[Task details]
Extract, unchanged, each line of the listing below from its first line through the line that contains "C = S.collection", inclusive, and nothing else.

[Source data]

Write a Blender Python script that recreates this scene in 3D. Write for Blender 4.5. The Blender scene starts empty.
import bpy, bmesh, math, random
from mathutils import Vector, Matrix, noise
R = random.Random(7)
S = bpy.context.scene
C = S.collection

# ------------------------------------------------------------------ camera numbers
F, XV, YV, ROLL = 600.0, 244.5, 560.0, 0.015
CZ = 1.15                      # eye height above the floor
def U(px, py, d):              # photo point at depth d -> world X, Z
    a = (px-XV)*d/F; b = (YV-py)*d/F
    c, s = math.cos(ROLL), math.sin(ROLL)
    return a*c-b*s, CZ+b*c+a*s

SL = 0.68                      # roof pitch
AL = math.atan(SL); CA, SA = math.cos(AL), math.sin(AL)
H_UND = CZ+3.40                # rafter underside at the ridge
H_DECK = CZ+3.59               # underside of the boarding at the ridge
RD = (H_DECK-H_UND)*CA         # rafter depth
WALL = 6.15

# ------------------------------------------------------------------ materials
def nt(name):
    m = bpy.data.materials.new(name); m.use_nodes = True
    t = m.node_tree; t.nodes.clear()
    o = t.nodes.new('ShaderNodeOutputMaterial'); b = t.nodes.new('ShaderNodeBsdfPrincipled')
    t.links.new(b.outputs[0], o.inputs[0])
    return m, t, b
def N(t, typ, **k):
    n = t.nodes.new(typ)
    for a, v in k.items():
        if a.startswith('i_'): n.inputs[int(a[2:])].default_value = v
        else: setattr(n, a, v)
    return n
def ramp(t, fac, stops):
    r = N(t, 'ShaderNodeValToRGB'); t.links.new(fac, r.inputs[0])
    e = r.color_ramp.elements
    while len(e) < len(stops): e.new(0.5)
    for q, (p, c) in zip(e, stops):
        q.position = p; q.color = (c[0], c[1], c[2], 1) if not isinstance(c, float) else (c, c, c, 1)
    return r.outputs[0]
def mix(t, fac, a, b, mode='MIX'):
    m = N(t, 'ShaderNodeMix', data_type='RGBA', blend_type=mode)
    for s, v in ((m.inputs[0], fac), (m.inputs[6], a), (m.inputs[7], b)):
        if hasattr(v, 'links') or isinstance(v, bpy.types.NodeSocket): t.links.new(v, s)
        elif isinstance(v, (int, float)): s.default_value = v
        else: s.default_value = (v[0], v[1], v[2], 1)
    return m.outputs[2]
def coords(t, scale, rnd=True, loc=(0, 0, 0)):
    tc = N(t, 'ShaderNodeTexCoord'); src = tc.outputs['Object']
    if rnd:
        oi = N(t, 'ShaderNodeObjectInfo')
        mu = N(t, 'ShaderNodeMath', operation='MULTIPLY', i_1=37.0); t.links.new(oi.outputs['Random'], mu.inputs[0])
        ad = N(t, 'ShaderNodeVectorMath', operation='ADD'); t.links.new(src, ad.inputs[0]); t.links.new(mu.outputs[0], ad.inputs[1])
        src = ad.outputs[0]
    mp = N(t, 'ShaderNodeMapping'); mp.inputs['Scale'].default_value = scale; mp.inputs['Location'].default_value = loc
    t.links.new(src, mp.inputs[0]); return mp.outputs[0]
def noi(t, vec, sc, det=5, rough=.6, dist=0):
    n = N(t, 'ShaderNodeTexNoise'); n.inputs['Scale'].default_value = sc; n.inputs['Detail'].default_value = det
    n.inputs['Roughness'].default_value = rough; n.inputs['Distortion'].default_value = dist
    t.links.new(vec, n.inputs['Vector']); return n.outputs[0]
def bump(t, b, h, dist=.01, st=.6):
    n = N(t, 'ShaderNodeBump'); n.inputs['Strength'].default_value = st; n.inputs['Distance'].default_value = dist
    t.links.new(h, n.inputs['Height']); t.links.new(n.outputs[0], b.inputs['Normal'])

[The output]
Write a Blender Python script that recreates this scene in 3D. Write for Blender 4.5. The Blender scene starts empty.
import bpy, bmesh, math, random
from mathutils import Vector, Matrix, noise
R = random.Random(7)
S = bpy.context.scene
C = S.collection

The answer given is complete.